So it was like at least a 75% chance a random combination of her four new batteries would result in a non-working mod.. I should have tested them earlier on and it would have saved a lot of shipping and Rob's time.

I'm just hoping she remembers the trauma and doesn't want to trade back after I tell her what the problem was. :)

Glad you found the issue. Over the past couple of years I've had a few AW 18350 batteries, bought from two different, reputable vendors, that were just plain bad, despite keeping in marked pairs and switching their stacked position every ml or so of juice each use cycle.

My mistake was not catching them soon enough, by metering them and keeping record (metering after use, when they came off charger, and after resting off charger, and metering before using after being stored for day to days) within a time from purchase to feel okay asking vendors for replacement. (It's up to individual vendors whether or not to offer replacement. I understand if they don't/won't especially with batteries used for stacking as there are so many variables that could be considered "user abuse.")

The reason I routinely switch stacked positions several times during use cycle is to keep drain on each battery as even as possible.

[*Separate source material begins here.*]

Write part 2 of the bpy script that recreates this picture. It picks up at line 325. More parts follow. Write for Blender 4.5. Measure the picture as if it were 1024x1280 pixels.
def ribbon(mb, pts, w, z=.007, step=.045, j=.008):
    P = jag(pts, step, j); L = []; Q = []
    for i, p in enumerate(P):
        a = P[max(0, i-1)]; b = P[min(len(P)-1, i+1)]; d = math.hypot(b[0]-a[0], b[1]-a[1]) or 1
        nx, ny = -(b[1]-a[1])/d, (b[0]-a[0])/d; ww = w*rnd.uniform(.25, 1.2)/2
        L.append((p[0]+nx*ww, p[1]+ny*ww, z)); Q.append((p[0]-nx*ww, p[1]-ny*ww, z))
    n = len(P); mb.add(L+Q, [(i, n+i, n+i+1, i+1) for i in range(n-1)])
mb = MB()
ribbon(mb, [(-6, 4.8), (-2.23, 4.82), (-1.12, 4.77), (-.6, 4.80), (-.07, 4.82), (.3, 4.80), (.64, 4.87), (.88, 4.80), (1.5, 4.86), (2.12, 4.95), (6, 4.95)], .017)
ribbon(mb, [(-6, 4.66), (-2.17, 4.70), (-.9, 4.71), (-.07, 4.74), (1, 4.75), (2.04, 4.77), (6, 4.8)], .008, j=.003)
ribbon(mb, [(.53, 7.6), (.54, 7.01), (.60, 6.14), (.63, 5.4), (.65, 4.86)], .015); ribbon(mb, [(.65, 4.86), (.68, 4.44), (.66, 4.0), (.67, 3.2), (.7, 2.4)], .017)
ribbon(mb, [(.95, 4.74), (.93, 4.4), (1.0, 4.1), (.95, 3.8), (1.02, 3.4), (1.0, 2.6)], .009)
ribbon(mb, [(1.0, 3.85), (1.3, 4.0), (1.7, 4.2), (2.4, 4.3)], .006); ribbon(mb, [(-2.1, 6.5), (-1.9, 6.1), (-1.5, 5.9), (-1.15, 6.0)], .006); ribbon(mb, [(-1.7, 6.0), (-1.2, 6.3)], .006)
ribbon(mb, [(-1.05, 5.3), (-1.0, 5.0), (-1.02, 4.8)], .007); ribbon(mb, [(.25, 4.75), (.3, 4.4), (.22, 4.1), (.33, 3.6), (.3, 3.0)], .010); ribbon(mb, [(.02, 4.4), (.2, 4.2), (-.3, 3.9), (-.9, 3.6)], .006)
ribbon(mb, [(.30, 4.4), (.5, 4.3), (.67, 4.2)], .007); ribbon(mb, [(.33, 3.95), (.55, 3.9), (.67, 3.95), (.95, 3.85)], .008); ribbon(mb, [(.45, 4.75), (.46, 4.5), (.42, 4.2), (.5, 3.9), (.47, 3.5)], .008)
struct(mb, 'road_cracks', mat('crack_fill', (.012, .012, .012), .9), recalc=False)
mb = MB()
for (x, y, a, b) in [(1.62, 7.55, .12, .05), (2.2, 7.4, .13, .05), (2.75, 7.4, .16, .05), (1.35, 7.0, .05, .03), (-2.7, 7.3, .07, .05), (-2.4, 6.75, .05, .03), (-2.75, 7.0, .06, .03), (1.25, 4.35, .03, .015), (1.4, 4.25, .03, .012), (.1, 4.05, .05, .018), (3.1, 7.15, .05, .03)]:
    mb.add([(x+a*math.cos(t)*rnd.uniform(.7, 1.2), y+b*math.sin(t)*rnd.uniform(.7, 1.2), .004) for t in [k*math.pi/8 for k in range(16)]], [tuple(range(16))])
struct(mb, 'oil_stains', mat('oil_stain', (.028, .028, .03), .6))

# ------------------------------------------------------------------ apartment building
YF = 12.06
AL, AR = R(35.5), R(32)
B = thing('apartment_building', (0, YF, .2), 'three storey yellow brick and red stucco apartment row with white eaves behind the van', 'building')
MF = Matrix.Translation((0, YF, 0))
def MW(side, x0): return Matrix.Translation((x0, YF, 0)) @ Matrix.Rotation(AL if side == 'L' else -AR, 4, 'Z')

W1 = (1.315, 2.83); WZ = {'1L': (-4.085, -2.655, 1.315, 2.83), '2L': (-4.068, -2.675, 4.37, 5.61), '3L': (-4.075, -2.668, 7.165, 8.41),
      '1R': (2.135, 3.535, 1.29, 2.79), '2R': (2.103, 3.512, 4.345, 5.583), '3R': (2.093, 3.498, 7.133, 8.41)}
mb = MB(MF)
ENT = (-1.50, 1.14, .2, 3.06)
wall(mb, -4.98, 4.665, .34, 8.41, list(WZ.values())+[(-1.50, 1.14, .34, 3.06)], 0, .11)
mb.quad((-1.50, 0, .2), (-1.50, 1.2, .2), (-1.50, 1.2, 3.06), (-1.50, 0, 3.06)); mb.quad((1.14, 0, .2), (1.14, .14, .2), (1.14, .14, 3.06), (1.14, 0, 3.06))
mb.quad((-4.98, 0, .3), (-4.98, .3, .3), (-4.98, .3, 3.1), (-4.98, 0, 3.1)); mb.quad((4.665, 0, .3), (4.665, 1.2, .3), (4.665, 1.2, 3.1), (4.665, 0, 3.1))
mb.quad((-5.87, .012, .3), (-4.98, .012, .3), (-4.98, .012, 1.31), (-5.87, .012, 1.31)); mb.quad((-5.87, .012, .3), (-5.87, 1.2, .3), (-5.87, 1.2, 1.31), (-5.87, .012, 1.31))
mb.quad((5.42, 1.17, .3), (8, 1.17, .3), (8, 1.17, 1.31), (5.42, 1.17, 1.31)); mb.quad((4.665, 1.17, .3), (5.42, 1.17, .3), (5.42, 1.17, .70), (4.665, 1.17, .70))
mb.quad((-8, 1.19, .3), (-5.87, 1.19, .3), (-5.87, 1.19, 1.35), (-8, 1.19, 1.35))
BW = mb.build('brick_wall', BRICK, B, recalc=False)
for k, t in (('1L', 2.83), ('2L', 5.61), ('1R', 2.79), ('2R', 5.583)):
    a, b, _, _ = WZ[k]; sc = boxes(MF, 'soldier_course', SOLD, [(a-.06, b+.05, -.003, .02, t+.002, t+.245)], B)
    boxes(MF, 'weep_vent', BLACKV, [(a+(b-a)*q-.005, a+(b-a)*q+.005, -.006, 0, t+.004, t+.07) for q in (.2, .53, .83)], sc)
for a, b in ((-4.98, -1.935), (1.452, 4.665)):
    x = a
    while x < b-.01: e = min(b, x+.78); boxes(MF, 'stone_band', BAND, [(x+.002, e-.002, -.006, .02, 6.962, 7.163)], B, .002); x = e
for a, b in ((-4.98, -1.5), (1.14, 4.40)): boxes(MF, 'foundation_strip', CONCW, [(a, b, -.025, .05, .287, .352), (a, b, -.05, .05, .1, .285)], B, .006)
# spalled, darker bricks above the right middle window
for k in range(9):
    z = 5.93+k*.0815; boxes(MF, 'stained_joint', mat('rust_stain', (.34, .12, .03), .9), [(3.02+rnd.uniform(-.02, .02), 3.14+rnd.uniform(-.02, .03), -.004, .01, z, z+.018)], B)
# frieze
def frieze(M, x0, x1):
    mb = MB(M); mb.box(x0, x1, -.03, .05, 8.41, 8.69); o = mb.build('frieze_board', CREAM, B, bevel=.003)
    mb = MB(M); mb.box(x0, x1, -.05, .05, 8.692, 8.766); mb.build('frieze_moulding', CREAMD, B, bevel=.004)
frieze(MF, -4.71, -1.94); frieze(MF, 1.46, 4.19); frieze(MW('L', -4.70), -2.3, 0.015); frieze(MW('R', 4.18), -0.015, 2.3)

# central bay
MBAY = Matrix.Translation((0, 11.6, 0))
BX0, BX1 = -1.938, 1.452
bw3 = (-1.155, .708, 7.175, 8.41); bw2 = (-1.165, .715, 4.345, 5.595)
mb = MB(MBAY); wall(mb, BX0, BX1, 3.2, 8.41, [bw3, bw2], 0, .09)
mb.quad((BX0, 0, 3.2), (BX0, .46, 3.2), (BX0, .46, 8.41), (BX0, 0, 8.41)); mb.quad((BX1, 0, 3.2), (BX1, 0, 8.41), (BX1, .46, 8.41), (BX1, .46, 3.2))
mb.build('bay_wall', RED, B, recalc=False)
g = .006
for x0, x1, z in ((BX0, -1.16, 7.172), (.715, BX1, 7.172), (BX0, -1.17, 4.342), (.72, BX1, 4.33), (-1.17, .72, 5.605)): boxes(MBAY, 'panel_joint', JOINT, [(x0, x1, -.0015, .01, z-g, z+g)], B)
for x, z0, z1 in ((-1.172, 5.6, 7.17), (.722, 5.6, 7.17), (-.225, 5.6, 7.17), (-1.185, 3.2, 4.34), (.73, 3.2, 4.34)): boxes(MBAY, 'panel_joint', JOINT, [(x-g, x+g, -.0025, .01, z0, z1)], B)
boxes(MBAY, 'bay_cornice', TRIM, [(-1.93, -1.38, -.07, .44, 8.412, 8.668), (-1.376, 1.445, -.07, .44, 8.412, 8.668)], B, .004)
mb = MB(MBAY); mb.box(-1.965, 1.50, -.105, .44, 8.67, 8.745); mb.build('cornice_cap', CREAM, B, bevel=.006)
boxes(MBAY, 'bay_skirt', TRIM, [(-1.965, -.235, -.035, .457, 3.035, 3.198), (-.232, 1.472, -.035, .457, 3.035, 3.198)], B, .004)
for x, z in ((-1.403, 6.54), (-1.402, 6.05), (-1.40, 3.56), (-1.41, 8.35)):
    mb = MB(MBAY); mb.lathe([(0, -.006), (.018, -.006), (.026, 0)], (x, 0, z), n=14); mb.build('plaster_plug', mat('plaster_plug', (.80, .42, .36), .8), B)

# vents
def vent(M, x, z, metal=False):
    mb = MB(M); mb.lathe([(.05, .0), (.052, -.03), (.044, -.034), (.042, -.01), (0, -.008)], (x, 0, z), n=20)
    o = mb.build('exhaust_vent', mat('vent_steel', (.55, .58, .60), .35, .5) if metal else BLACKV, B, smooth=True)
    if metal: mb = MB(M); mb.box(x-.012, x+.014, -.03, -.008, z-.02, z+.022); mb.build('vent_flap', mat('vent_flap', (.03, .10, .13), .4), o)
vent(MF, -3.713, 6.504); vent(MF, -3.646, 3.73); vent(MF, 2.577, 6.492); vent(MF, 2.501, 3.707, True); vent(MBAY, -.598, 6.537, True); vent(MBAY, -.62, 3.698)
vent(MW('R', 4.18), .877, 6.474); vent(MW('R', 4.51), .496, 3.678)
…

It's easier for me to do it that way and only takes seconds to switch positions.

Another mistake was chucking (recycle) both batteries of sets instead of keeping lone good one to match up with another good one, from other sets where one was bad. Last batch I got a battery in two matched sets that were duds. (Dud in that it drained out to low voltage <3.2 within a ml use time.) As they were most likely from same manufacturing run and same use time I combined the good batteries to make a "new" set. That set is performing as expected.)

I think TennDave has reported this, also.